• [Task details] Search the material below for the string "Write" and extract each line that has it.

== Dataset rows ==

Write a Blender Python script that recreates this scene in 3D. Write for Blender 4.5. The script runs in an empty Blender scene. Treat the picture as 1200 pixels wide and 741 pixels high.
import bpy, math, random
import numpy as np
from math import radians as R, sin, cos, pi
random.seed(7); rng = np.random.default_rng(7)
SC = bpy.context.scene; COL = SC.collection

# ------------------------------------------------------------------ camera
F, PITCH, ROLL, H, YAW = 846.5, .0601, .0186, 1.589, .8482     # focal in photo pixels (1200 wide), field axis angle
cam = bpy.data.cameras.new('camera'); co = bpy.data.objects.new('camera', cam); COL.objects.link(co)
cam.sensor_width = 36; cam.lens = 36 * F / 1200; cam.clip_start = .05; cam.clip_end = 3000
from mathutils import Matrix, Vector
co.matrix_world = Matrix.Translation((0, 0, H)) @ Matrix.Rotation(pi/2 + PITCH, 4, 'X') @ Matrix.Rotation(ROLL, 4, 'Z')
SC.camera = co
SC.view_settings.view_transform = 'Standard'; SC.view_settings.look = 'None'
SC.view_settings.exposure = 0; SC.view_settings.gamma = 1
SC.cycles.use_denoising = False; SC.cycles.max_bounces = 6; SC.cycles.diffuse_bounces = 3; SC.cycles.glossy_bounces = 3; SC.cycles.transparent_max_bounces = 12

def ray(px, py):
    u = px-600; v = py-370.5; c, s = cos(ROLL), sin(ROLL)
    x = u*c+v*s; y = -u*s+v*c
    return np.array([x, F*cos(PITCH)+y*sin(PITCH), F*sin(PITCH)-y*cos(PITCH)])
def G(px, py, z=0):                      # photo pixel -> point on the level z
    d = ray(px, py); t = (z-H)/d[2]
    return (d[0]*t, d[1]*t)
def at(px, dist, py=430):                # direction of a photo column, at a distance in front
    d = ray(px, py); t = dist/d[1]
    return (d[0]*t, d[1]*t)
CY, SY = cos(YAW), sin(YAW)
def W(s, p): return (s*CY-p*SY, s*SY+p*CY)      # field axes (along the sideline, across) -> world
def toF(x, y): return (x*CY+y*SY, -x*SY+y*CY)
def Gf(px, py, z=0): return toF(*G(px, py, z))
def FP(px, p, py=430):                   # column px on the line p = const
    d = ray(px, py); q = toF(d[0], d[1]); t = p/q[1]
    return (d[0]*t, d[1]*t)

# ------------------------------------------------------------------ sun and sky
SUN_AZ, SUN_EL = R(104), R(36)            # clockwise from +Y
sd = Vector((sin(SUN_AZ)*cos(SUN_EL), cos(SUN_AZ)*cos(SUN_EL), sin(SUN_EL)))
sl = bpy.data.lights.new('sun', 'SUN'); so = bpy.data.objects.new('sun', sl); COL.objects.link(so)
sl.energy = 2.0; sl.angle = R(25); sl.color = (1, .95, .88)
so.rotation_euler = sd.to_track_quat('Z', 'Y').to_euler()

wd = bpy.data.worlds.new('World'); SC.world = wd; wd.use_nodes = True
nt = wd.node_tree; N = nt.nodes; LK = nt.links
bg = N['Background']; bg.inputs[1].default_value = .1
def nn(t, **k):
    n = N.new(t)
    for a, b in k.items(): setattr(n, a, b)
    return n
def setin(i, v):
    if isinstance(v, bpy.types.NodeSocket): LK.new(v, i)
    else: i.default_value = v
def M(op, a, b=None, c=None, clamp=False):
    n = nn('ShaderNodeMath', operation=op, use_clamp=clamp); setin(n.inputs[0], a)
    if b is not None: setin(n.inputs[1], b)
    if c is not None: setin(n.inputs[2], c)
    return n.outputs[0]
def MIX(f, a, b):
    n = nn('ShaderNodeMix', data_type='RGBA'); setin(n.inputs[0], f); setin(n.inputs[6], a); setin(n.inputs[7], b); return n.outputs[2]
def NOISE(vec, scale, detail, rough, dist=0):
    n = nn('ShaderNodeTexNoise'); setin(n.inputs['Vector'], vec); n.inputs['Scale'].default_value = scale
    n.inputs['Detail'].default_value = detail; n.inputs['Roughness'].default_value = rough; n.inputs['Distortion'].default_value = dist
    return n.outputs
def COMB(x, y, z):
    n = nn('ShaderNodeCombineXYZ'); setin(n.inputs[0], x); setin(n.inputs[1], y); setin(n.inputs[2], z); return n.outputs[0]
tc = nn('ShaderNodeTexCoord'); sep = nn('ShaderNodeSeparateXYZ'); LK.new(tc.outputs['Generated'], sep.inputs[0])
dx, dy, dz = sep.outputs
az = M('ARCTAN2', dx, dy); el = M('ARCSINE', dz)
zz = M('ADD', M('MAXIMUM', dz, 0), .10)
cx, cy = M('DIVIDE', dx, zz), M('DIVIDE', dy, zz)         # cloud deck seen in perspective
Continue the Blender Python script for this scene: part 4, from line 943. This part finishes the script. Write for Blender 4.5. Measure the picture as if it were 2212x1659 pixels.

===

• [Exercise solution]
Write a Blender Python script that recreates this scene in 3D. Write for Blender 4.5. The script runs in an empty Blender scene. Treat the picture as 1200 pixels wide and 741 pixels high.
Continue the Blender Python script for this scene: part 4, from line 943. This part finishes the script. Write for Blender 4.5. Measure the picture as if it were 2212x1659 pixels.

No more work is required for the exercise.